[Begin COLLECTED MATERIAL]

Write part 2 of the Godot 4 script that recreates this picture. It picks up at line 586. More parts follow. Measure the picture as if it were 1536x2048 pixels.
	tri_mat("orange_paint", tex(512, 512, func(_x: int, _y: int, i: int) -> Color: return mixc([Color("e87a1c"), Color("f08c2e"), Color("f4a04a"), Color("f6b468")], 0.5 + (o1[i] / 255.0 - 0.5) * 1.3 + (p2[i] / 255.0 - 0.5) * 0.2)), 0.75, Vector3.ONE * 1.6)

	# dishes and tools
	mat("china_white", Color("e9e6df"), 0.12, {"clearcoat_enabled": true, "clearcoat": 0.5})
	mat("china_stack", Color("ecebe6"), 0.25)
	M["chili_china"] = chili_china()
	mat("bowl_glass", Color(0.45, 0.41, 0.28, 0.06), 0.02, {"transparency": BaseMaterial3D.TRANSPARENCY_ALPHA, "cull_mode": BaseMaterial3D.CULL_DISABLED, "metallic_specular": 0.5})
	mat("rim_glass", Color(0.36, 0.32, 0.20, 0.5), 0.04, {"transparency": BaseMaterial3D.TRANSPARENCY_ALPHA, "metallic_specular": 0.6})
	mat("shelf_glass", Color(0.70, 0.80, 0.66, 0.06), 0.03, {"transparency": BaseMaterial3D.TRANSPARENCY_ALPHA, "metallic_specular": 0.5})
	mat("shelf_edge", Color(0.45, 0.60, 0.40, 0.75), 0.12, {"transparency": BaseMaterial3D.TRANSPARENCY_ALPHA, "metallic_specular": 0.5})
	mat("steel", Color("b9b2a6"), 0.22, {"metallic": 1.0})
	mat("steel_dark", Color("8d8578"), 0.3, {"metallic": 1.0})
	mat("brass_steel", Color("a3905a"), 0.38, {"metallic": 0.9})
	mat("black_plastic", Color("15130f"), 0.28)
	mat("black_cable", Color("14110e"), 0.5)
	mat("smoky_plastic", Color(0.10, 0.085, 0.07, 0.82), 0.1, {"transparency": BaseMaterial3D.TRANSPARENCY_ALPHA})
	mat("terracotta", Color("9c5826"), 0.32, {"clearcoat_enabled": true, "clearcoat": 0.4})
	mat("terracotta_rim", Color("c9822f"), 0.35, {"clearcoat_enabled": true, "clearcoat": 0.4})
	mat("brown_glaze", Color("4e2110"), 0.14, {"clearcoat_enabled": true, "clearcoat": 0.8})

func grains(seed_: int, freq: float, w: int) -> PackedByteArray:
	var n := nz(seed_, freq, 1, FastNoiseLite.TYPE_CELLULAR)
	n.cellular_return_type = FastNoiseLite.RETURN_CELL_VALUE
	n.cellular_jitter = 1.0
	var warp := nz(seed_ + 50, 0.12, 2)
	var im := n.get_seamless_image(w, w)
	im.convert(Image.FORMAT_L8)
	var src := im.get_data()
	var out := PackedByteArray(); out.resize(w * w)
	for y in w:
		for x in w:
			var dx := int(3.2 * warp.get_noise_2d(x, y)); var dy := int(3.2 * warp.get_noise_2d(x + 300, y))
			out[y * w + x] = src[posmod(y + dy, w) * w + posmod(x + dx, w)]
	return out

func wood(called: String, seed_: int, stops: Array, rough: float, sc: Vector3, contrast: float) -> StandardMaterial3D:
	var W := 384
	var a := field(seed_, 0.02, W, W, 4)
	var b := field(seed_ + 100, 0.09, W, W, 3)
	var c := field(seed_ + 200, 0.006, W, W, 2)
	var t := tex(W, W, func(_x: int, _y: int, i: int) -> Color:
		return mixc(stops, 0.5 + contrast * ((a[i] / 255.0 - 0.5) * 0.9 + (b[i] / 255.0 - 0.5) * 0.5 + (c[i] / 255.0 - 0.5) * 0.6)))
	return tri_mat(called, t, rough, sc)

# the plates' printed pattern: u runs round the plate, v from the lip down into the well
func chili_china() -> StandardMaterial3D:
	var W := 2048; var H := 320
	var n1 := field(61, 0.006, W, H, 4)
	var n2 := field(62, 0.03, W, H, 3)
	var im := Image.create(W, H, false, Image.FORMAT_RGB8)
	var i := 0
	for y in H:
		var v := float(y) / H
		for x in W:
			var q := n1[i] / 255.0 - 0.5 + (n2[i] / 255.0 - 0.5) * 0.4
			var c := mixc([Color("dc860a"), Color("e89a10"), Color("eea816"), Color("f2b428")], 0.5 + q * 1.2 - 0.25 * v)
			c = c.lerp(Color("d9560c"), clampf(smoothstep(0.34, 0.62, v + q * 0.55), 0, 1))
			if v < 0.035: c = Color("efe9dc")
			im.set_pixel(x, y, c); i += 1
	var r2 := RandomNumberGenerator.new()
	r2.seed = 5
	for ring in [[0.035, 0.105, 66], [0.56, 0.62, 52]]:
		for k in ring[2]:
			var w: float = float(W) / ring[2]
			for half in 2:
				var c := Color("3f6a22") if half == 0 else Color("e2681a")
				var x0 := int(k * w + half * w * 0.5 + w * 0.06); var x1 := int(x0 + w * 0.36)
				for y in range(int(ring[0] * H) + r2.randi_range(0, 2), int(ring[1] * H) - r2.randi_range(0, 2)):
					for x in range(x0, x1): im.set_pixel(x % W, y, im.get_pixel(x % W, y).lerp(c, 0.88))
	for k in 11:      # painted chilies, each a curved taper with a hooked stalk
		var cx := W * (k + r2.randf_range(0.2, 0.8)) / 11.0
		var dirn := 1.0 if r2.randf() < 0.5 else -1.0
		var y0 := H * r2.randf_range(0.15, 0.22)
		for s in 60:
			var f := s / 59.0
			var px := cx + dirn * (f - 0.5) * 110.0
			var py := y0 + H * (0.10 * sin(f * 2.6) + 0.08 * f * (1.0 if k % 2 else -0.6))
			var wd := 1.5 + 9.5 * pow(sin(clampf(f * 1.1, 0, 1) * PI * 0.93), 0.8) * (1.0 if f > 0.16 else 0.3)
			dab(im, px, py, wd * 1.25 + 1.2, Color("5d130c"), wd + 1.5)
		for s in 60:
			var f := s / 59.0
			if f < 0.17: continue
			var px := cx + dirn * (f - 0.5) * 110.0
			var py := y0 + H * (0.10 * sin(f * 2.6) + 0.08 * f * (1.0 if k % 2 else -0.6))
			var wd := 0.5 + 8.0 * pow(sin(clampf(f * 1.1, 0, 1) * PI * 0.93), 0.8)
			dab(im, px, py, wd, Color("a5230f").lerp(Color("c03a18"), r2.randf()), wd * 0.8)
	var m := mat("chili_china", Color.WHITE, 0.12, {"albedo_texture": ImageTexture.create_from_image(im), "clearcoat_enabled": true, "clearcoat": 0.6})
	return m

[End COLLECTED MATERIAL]

The lines from the top of the data above down to the line containing "Vector3.ONE * 1.6)" are to be copied exactly; no other line should appear.

§ **RESULT**:
Write part 2 of the Godot 4 script that recreates this picture. It picks up at line 586. More parts follow. Measure the picture as if it were 1536x2048 pixels.
	tri_mat("orange_paint", tex(512, 512, func(_x: int, _y: int, i: int) -> Color: return mixc([Color("e87a1c"), Color("f08c2e"), Color("f4a04a"), Color("f6b468")], 0.5 + (o1[i] / 255.0 - 0.5) * 1.3 + (p2[i] / 255.0 - 0.5) * 0.2)), 0.75, Vector3.ONE * 1.6)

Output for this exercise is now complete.